Important note: 

Since the currently lifted-off restrictions allow physical presence in the class, the course will be given on Johanneberg campus with live lectures and seminars. Depending on the actual situation we reserve a possibility to change the teaching into remote mode.

Course-PM

RRY070 Millimeter wave and THz technology lp2 HT21 (7.5 hp)

Course is offered by the department of Space, Earth and Environment

The complete course-PM as a PDF file can be found here.

Link to the syllabus on Studieportalen: Study plan

Course purpose

This course aims to introduce students to the problems of guiding, detecting and generating electromagnetic radiation at millimeter wavelengths (MM-waves) and at Terahertz frequencies. Through the course, students will receive lectures on the subjects outlined above and will additionally perform project integrated with laboratory work to acquire practical skills. A project work guided by teachers will focus students' studies on a deeper understanding of a selected problem within the course subject. The course goal is to provide students with a wide introduction to millimeter and sub-millimeter (Terahertz) technology for industrial applications, instrumentation in radio astronomy, environmental science and other applications. 

Learning objectives:

after completion of this course, the student should be able to:

• understand principals of building and methods of characterization of low-noise receivers for millimeter and Terahertz bands;
• understand limitations and advantages of MMIC, bolometric and heterodyne receivers and be able choosing technology suitable for particular frequency band and application;
• understand basic principles of operation of superconducting detector and mixer components such as TES, HEB, SIS;
• understand basic principles of building cryogenic HEMT amplifiers and Y-factor measurements of device noise temperature;
• understand principals of Gaussian beam technique and be able to simulate basic schemes of millimeter and Terahertz receiver coupling with antenna beam; understand basic principles, limitations and advantages of using Terahertz waveguides;
• understand principals of generation of MM-wave and Terahertz radiation;
• use knowledge on low-noise receiver technology for applications, e.g. radio astronomy, environmental science observations, or other applications; 

Contact details

Schedule

TimeEdit

Course design

Course content

The course largely relies on and uses the pre-required knowledge of microwave techniques, theory of transmission lines, and general understanding of physics. The course material covers the following topics:

• Noise and receiver properties at mm and submm frequencies, cryogenically operated receivers;
• Antenna - receiver coupling: Gaussian beam technique, Terahertz waveguides;
• Receiver types, e.g. direct detection (bolometric) and heterodyne, quasi-optical and waveguide-based; basics of operation for different type of receivers, schemes and applications
• Bolometric receivers: theory, practical designs, examples;
• Heterodyne SIS receivers: theory, design, examples. Superconducting tuning circuitries;  HEB heterodyne receivers: theory, design, examples.
• Terahertz MMICs: theory, design, examples.
• Generation of mm and submm waves: sources for local oscillators.
• HEMT cryogenic amplifiers: theory, design, examples.
• Superconductivity and thin-film processing for cryogenic and superconducting components: review of methods and technology.

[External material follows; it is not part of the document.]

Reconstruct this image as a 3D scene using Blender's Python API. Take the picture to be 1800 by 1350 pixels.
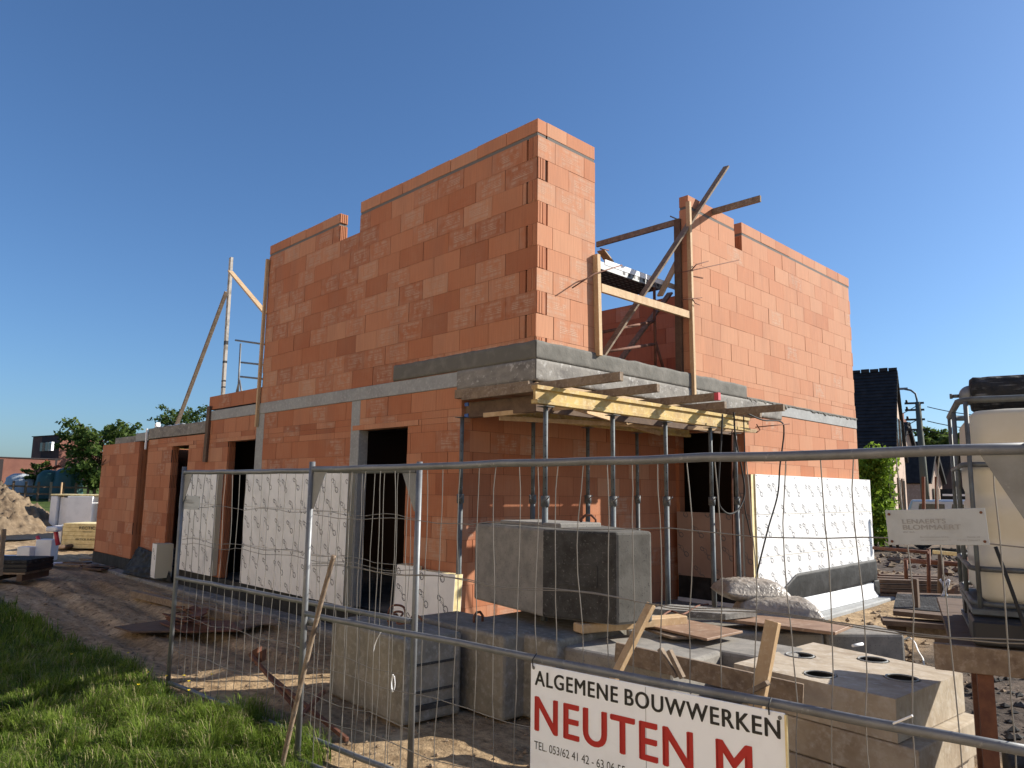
import bpy, bmesh, math, random
import numpy as np
from mathutils import Vector, Matrix, noise
random.seed(7); rng = np.random.default_rng(7)
for o in list(bpy.data.objects): bpy.data.objects.remove(o)
S = bpy.context.scene; COL = S.collection
# ------------------------------------------------------------------ camera
CAM = Vector((5.2742, -5.5136, 1.85)); FPX = 1297.7
RT = Vector((0.701107895, 0.712925794, 0.013584216)); UP = Vector((0.091901509, -0.109237123, 0.989758235)); FW = Vector((-0.707108076, 0.692678903, 0.142105966))
cd = bpy.data.cameras.new('camera'); cam = bpy.data.objects.new('camera', cd); COL.objects.link(cam)
cd.sensor_fit = 'HORIZONTAL'; cd.sensor_width = 36; cd.lens = FPX/1800*36; cd.clip_start = .05; cd.clip_end = 3000
cam.matrix_world = Matrix(((RT.x, UP.x, -FW.x, CAM.x), (RT.y, UP.y, -FW.y, CAM.y), (RT.z, UP.z, -FW.z, CAM.z), (0, 0, 0, 1)))
S.camera = cam
# ------------------------------------------------------------------ light
SUN = Vector((0.98, 1.55, 1.0)).normalized(); EL = math.asin(SUN.z)
w = bpy.data.worlds.new('World'); S.world = w; w.use_nodes = True
nt = w.node_tree; bg = nt.nodes['Background']; sky = nt.nodes.new('ShaderNodeTexSky'); sky.sky_type = 'NISHITA'
sky.sun_disc = False; sky.sun_elevation = EL; sky.sun_rotation = math.atan2(SUN.x, SUN.y); sky.air_density = 1.0; sky.dust_density = 1.0; sky.ozone_density = 5.0; sky.altitude = 0
tn = nt.nodes.new('ShaderNodeMix'); tn.data_type = 'RGBA'; tn.blend_type = 'MULTIPLY'; tn.inputs[0].default_value = 1; tn.inputs[7].default_value = (.80, .96, 1.10, 1); nt.links.new(sky.outputs[0], tn.inputs[6]); nt.links.new(tn.outputs[2], bg.inputs[0]); bg.inputs[1].default_value = .077
ld = bpy.data.lights.new('sun', 'SUN'); ld.energy = 4.9; ld.angle = math.radians(.5); ld.color = (1, .93, .82)
lo = bpy.data.objects.new('sun', ld); COL.objects.link(lo); lo.rotation_euler = (-SUN).to_track_quat('-Z', 'Y').to_euler(); lo.location = (20, 25, 30)
S.view_settings.view_transform = 'Standard'; S.view_settings.look = 'None'; S.view_settings.exposure = 0.82; S.view_settings.gamma = 1
S.render.engine = 'CYCLES'; S.cycles.max_bounces = 6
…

Please note that the Project and Laboratory work are now integrated into one package. Students in group of 2 choose the project where they together go through the phases of device development by studying literature, choosing prototype design, optimizing it via HFSS simulations and finally measure performance of the designed device during laboratory measurements. We assume that during the entire project teachers help and advise students, 5 occasions are considered in the schedule. Final presentation of the project and its results are presented by each student individually. Students from the same group may share the presentation slides.

Course organisation

The course includes about 19 lectures, laboratory work, a course project (list of project topics will be offered to allow deeper studies on selected course material, e.g., all course events are compulsory and require student attendance.

Course literature

There is no dedicated course book. The recommended literature covers a wide course material, including journal papers and books and will be provided via direct links to pdf files or links via Chalmers Library access.

All necessary material such as Lab-manuals, lectures notes will be available on the course homepage.

Examination form:

To successfully pass the course, the student must:

1. Have attended at least 85% of the lectures.
2. Successfully completed the laboratory exercises.
3. Performed the project work.
4. Gather at least a total of 24 points (of maximum 60) from the quiz, project and final written examination

Changes made since the last occasion

Please note that the Project and Laboratory work are now integrated into one package. Students in group of 2 choose the project where they together go through the phases of device development by studying literature, choosing prototype design, optimizing it via HFSS simulations and finally measure performance of the designed device during laboratory measurements. We assume that during the entire project teachers help and advise students, 5 occasions are considered in the schedule. Final presentation of the project and its results are presented by each student individually. Students from the same group may share the presentation slides.